▶ **Entries shown**
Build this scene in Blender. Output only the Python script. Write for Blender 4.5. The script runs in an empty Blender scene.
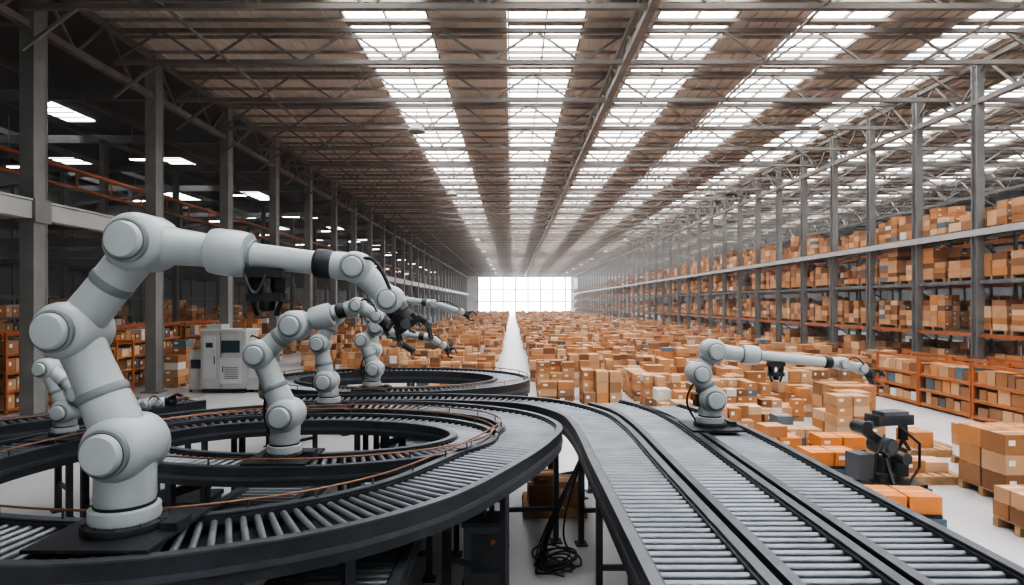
import bpy, math, random
from mathutils import Vector, Matrix
random.seed(7)
S=bpy.context.scene
try:
    S.view_settings.view_transform='AgX'
    S.view_settings.look='AgX - High Contrast'
    S.view_settings.exposure=0.68
except Exception as e: print(e)

# ---------------- materials ----------------
def mat(name,col,rough=0.5,metal=0.0,var=0.12,scale=6.0,bump=0.0,emit=None,island=None,spec=0.5):
    m=bpy.data.materials.new(name); m.use_nodes=True
    nt=m.node_tree; b=nt.nodes['Principled BSDF']
    b.inputs['Roughness'].default_value=rough; b.inputs['Metallic'].default_value=metal
    b.inputs['Specular IOR Level'].default_value=spec
    tc=nt.nodes.new('ShaderNodeTexCoord'); no=nt.nodes.new('ShaderNodeTexNoise')
    no.inputs['Scale'].default_value=scale; no.inputs['Detail'].default_value=5
    nt.links.new(tc.outputs['Object'],no.inputs['Vector'])
    mr=nt.nodes.new('ShaderNodeMapRange'); mr.inputs['To Min'].default_value=1-var; mr.inputs['To Max'].default_value=1+var
    mr.inputs['From Min'].default_value=0.3; mr.inputs['From Max'].default_value=0.7
    nt.links.new(no.outputs['Fac'],mr.inputs['Value'])
    mx=nt.nodes.new('ShaderNodeVectorMath'); mx.operation='SCALE'
    if island:
        g=nt.nodes.new('ShaderNodeNewGeometry'); r=nt.nodes.new('ShaderNodeValToRGB')
        r.color_ramp.interpolation='CONSTANT'
        n=len(island)
        while len(r.color_ramp.elements)<n: r.color_ramp.elements.new(0.5)
        for i,c in enumerate(island):
            r.color_ramp.elements[i].position=i/n; r.color_ramp.elements[i].color=(*c,1)
        nt.links.new(g.outputs['Random Per Island'],r.inputs['Fac'])
        nt.links.new(r.outputs['Color'],mx.inputs[0])
    else:
        mx.inputs[0].default_value=col
    nt.links.new(mr.outputs['Result'],mx.inputs['Scale'])
    nt.links.new(mx.outputs['Vector'],b.inputs['Base Color'])
    if bump>0:
        bp=nt.nodes.new('ShaderNodeBump'); bp.inputs['Strength'].default_value=bump; bp.inputs['Distance'].default_value=0.02
        nt.links.new(no.outputs['Fac'],bp.inputs['Height']); nt.links.new(bp.outputs['Normal'],b.inputs['Normal'])
    if emit:
        b.inputs['Emission Color'].default_value=(*emit[0],1); b.inputs['Emission Strength'].default_value=emit[1]
    return m
M={}
M['paint']=mat('robot_paint',(0.38,0.41,0.415),0.30,0,0.05,4)
M['paint2']=mat('robot_cap',(0.19,0.21,0.22),0.38,0,0.05,4)
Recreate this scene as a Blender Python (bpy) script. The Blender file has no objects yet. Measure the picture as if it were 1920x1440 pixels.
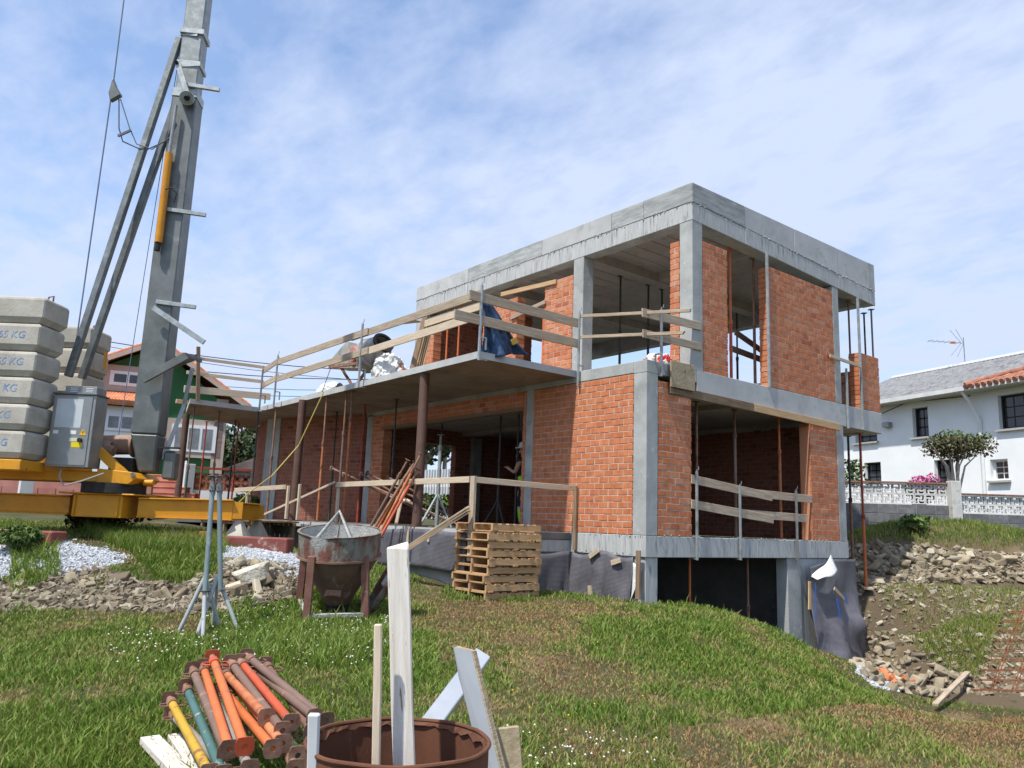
import bpy, bmesh, math, random
import numpy as np
from mathutils import Vector, Matrix
random.seed(7); rng = np.random.default_rng(7)
sc = bpy.context.scene
COL = sc.collection
R = math.radians

# ---------------------------------------------------------------- camera
FPX, YAW, PIT, ROL = 1479.35, R(51.2933), R(10.0943), R(2.1153)
CAM = np.array([-9.8632, -8.7108, 0.0985])
_f = np.array([math.cos(PIT)*math.cos(YAW), math.cos(PIT)*math.sin(YAW), math.sin(PIT)])
_r0 = np.array([math.sin(YAW), -math.cos(YAW), 0.0]); _u0 = np.cross(_r0, _f)
_r = _r0*math.cos(ROL)+_u0*math.sin(ROL); _u = -_r0*math.sin(ROL)+_u0*math.cos(ROL)
FW = np.array([math.cos(YAW), math.sin(YAW), 0.0]); RH = _r0.copy()
cd = bpy.data.cameras.new('camera'); cam = bpy.data.objects.new('camera', cd); COL.objects.link(cam)
cd.sensor_width = 36; cd.lens = FPX/1920*36; cd.clip_start = .05; cd.clip_end = 3000
cam.matrix_world = Matrix(((_r[0], _u[0], -_f[0], CAM[0]), (_r[1], _u[1], -_f[1], CAM[1]), (_r[2], _u[2], -_f[2], CAM[2]), (0, 0, 0, 1)))
sc.camera = cam
sc.render.resolution_x, sc.render.resolution_y = 1024, 768

# ---------------------------------------------------------------- sky, sun, exposure
SUN_EL, SUN_AZ = R(61), R(9.3)          # light travels towards +X, a little towards +Y
w = bpy.data.worlds.new('World'); sc.world = w; w.use_nodes = True
nt = w.node_tree; N = nt.nodes; L = nt.links
for n in list(N): N.remove(n)
out = N.new('ShaderNodeOutputWorld'); bg = N.new('ShaderNodeBackground'); bg.inputs['Strength'].default_value = .15
sky = N.new('ShaderNodeTexSky'); sky.sky_type = 'NISHITA'; sky.sun_disc = False
sky.sun_elevation = SUN_EL; sky.sun_rotation = math.atan2(-math.cos(SUN_AZ), -math.sin(SUN_AZ)) % (2*math.pi)
sky.air_density = 1.0; sky.dust_density = .6; sky.ozone_density = 1.2
tc = N.new('ShaderNodeTexCoord'); sep = N.new('ShaderNodeSeparateXYZ'); L.new(tc.outputs['Generated'], sep.inputs[0])
mx = N.new('ShaderNodeMath'); mx.operation = 'MAXIMUM'; mx.inputs[1].default_value = 0.0; L.new(sep.outputs[2], mx.inputs[0])
ad = N.new('ShaderNodeMath'); ad.operation = 'ADD'; ad.inputs[1].default_value = .16; L.new(mx.outputs[0], ad.inputs[0])
dx = N.new('ShaderNodeMath'); dx.operation = 'DIVIDE'; L.new(sep.outputs[0], dx.inputs[0]); L.new(ad.outputs[0], dx.inputs[1])
dy = N.new('ShaderNodeMath'); dy.operation = 'DIVIDE'; L.new(sep.outputs[1], dy.inputs[0]); L.new(ad.outputs[0], dy.inputs[1])
cb = N.new('ShaderNodeCombineXYZ'); L.new(dx.outputs[0], cb.inputs[0]); L.new(dy.outputs[0], cb.inputs[1])
mp = N.new('ShaderNodeMapping'); mp.inputs['Rotation'].default_value = (0, 0, R(-28)); mp.inputs['Scale'].default_value = (1.0, .62, 1); mp.inputs['Location'].default_value = (3.1, 1.7, 0)
L.new(cb.outputs[0], mp.inputs[0])
def wnoise(scale, detail, rough, dist):
    n = N.new('ShaderNodeTexNoise'); n.inputs['Scale'].default_value = scale; n.inputs['Detail'].default_value = detail
    n.inputs['Roughness'].default_value = rough; n.inputs['Distortion'].default_value = dist; L.new(mp.outputs[0], n.inputs['Vector']); return n
n1 = wnoise(.75, 4, .5, .1); n2 = wnoise(9.0, 6, .58, .15)
mm = N.new('ShaderNodeMath'); mm.operation = 'MULTIPLY_ADD'; mm.inputs[1].default_value = .38; L.new(n2.outputs[0], mm.inputs[0]); L.new(n1.outputs[0], mm.inputs[2])
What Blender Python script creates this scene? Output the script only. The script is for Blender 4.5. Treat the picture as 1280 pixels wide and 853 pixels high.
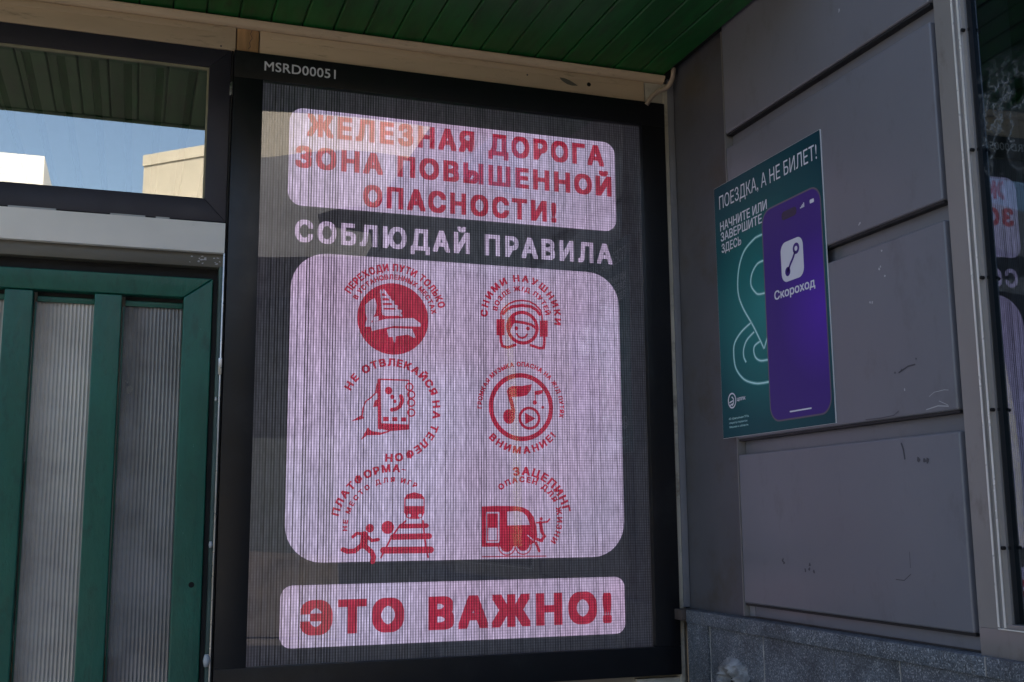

▶ **Goal**
Repeat, word for word, the lines of the material above from the one holding "Recreate this scene" through the one holding "R = math.radians". Leave out pictures.

▶ **Answer in full**
Recreate this scene as a Blender Python (bpy) script. The Blender file has no objects yet. Measure the picture as if it were 1920x1440 pixels.
import bpy, bmesh, math, random
import numpy as np
from mathutils import Vector, Matrix
random.seed(7); rng = np.random.default_rng(7)
sc = bpy.context.scene
COL = sc.collection
R = math.radians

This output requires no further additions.